Task goal: Write out the listing below exactly, and omit any images you find in it.

Information provided:

** Begin **

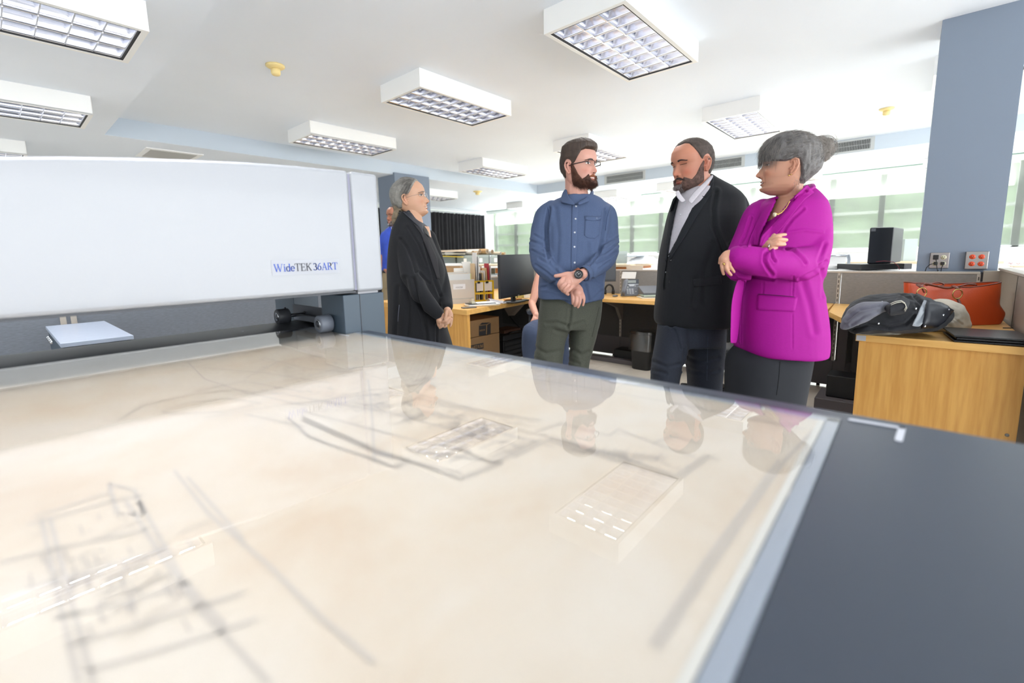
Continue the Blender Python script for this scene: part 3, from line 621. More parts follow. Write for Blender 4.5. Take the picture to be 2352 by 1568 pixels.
# ---- monitors
def monitor(label, a, b, zb, h, cxy, zdesk=.745):
    a = np.array(a, float); b = np.array(b, float); u = b - a; L = np.linalg.norm(u); u /= L; n = np.array((u[1], -u[0], 0)); c = (a + b) / 2
    if n.dot(CAMP - c) < 0: n = -n
    t = thing('computer_monitor', (cxy[0], cxy[1], zdesk), label, 'monitor', 'computer monitors on the desks')
    z0 = np.array((0, 0, zb)); m = MB(); m.obox((a + b) / 2 * (1, 1, 0) + (0, 0, zb + h / 2), u * L / 2, n * .012, (0, 0, h / 2)); m.build('casing', M_blk, t, bevel=.004)
    m = MB(); m.obox((a + b) / 2 * (1, 1, 0) + (0, 0, zb + h / 2 + .008) + n * .0125, u * (L / 2 - .006), n * .001, (0, 0, h / 2 - .014)); m.build('screen', M_blk2, t)
    m = MB(); m.obox((a + b) / 2 * (1, 1, 0) + (0, 0, zb + .008) + n * .0135, u * .014, n * .0006, (0, 0, .004)); m.build('maker_mark', mat('mark_silver', S(170, 174, 180), .4), t)
    k = c * (1, 1, 0) - n * .05
    m = MB(); m.obox(k + (0, 0, (zdesk + zb + h * .55) / 2), u * .03, n * .012, (0, 0, (zb + h * .55 - zdesk) / 2)); m.build('stand_neck', M_blk, t, bevel=.003)
    m = MB(); m.obox(k + (0, 0, zdesk + .007), u * .11, n * .09, (0, 0, .006)); m.build('stand_foot', M_blk, t, bevel=.004)
    m = MB(); m.tube([tuple(k + n * .02 + (0, 0, zb + .08)), tuple(k + u * .05 + n * .02 + (0, 0, zb - .02)), tuple(k + u * .02 + (0, 0, zdesk + .03))], .004, 6); m.build('cable', M_blk, t)
a = atd(1147, 687, 4.20); b = atd(1225, 671, 4.78); zb = a[2]; hh = atd(1143, 585, 4.20)[2] - zb
monitor('large black monitor on the left desk beside the bearded man elbow', (a[0], a[1], 0), (b[0], b[1], 0), zb, hh, (a + b)[:2] / 2)
a = atd(1290, 650, 4.75); b = atd(1414, 646, 4.75); hh = atd(1414, 556, 4.75)[2] - b[2]
monitor('black monitor mostly hidden behind the bearded man, right of his hip', (a[0], a[1], 0), (b[0], b[1], 0), b[2], hh, (a + b)[:2] / 2)
# ---- desk phone
def local(o, ux, uy):                                   # local frame helper on a horizontal surface
    ux = np.array((ux[0], ux[1], 0.0)); ux /= np.linalg.norm(ux); uy = np.array((-ux[1], ux[0], 0)) if uy is None else np.array(uy, float); o = np.array(o, float)
    return lambda x, y, z=0: o + ux * x + uy * y + np.array((0, 0, z))
CRH = CR * (1, 1, 0); CRH /= np.linalg.norm(CRH); CFH = CF * (1, 1, 0); CFH /= np.linalg.norm(CFH)
o = onz(1427, 681.5, .746); L = local(o, CRH, CFH)
t = thing('desk_phone', L(.12, .08), 'grey office desk phone with handset, keypad and small display', 'telephone')
M_ph = mat('phone_grey', S(112, 116, 124), .4); M_phd = mat('phone_dark', S(58, 64, 74), .4); M_phl = mat('phone_silver', S(196, 200, 204), .35)
tilt = lambda x, s, k=0: L(x, .015 + s * .10 - k * .8, .012 + s * .165 + k * .5)  # tilted face, s 0..1 upward
m = MB(); v = [tilt(.0, -.02), tilt(.185, -.02), tilt(.215, 1.0), tilt(.06, 1.0)]; bk = [p + np.array(L(0, .03, -.006)) - np.array(L(0, 0, 0)) for p in v]
m.add(v + bk, [(0, 1, 2, 3), (7, 6, 5, 4), (0, 4, 5, 1), (1, 5, 6, 2), (2, 6, 7, 3), (3, 7, 4, 0)]); m.build('body', M_ph, t, bevel=.003)
m = MB(); m.add([tilt(.055, .68, .004), tilt(.207, .68, .004), tilt(.214, .985, .004), tilt(.068, .985, .004)], [(0, 1, 2, 3)]); m.build('display_panel', M_phd, t, solid=.002)
m = MB(); m.add([tilt(.085, .76, .007), tilt(.178, .76, .007), tilt(.182, .93, .007), tilt(.092, .93, .007)], [(0, 1, 2, 3)]); m.build('display', mat('lcd_grey', S(150, 156, 152), .3), t, solid=.002)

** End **

Written answer:
Continue the Blender Python script for this scene: part 3, from line 621. More parts follow. Write for Blender 4.5. Take the picture to be 2352 by 1568 pixels.
# ---- monitors
def monitor(label, a, b, zb, h, cxy, zdesk=.745):
    a = np.array(a, float); b = np.array(b, float); u = b - a; L = np.linalg.norm(u); u /= L; n = np.array((u[1], -u[0], 0)); c = (a + b) / 2
    if n.dot(CAMP - c) < 0: n = -n
    t = thing('computer_monitor', (cxy[0], cxy[1], zdesk), label, 'monitor', 'computer monitors on the desks')
    z0 = np.array((0, 0, zb)); m = MB(); m.obox((a + b) / 2 * (1, 1, 0) + (0, 0, zb + h / 2), u * L / 2, n * .012, (0, 0, h / 2)); m.build('casing', M_blk, t, bevel=.004)
    m = MB(); m.obox((a + b) / 2 * (1, 1, 0) + (0, 0, zb + h / 2 + .008) + n * .0125, u * (L / 2 - .006), n * .001, (0, 0, h / 2 - .014)); m.build('screen', M_blk2, t)
    m = MB(); m.obox((a + b) / 2 * (1, 1, 0) + (0, 0, zb + .008) + n * .0135, u * .014, n * .0006, (0, 0, .004)); m.build('maker_mark', mat('mark_silver', S(170, 174, 180), .4), t)
    k = c * (1, 1, 0) - n * .05
    m = MB(); m.obox(k + (0, 0, (zdesk + zb + h * .55) / 2), u * .03, n * .012, (0, 0, (zb + h * .55 - zdesk) / 2)); m.build('stand_neck', M_blk, t, bevel=.003)
    m = MB(); m.obox(k + (0, 0, zdesk + .007), u * .11, n * .09, (0, 0, .006)); m.build('stand_foot', M_blk, t, bevel=.004)
    m = MB(); m.tube([tuple(k + n * .02 + (0, 0, zb + .08)), tuple(k + u * .05 + n * .02 + (0, 0, zb - .02)), tuple(k + u * .02 + (0, 0, zdesk + .03))], .004, 6); m.build('cable', M_blk, t)
a = atd(1147, 687, 4.20); b = atd(1225, 671, 4.78); zb = a[2]; hh = atd(1143, 585, 4.20)[2] - zb
monitor('large black monitor on the left desk beside the bearded man elbow', (a[0], a[1], 0), (b[0], b[1], 0), zb, hh, (a + b)[:2] / 2)
a = atd(1290, 650, 4.75); b = atd(1414, 646, 4.75); hh = atd(1414, 556, 4.75)[2] - b[2]
monitor('black monitor mostly hidden behind the bearded man, right of his hip', (a[0], a[1], 0), (b[0], b[1], 0), b[2], hh, (a + b)[:2] / 2)
# ---- desk phone
def local(o, ux, uy):                                   # local frame helper on a horizontal surface
    ux = np.array((ux[0], ux[1], 0.0)); ux /= np.linalg.norm(ux); uy = np.array((-ux[1], ux[0], 0)) if uy is None else np.array(uy, float); o = np.array(o, float)
    return lambda x, y, z=0: o + ux * x + uy * y + np.array((0, 0, z))
CRH = CR * (1, 1, 0); CRH /= np.linalg.norm(CRH); CFH = CF * (1, 1, 0); CFH /= np.linalg.norm(CFH)
o = onz(1427, 681.5, .746); L = local(o, CRH, CFH)
t = thing('desk_phone', L(.12, .08), 'grey office desk phone with handset, keypad and small display', 'telephone')
M_ph = mat('phone_grey', S(112, 116, 124), .4); M_phd = mat('phone_dark', S(58, 64, 74), .4); M_phl = mat('phone_silver', S(196, 200, 204), .35)
tilt = lambda x, s, k=0: L(x, .015 + s * .10 - k * .8, .012 + s * .165 + k * .5)  # tilted face, s 0..1 upward
m = MB(); v = [tilt(.0, -.02), tilt(.185, -.02), tilt(.215, 1.0), tilt(.06, 1.0)]; bk = [p + np.array(L(0, .03, -.006)) - np.array(L(0, 0, 0)) for p in v]
m.add(v + bk, [(0, 1, 2, 3), (7, 6, 5, 4), (0, 4, 5, 1), (1, 5, 6, 2), (2, 6, 7, 3), (3, 7, 4, 0)]); m.build('body', M_ph, t, bevel=.003)
m = MB(); m.add([tilt(.055, .68, .004), tilt(.207, .68, .004), tilt(.214, .985, .004), tilt(.068, .985, .004)], [(0, 1, 2, 3)]); m.build('display_panel', M_phd, t, solid=.002)
m = MB(); m.add([tilt(.085, .76, .007), tilt(.178, .76, .007), tilt(.182, .93, .007), tilt(.092, .93, .007)], [(0, 1, 2, 3)]); m.build('display', mat('lcd_grey', S(150, 156, 152), .3), t, solid=.002)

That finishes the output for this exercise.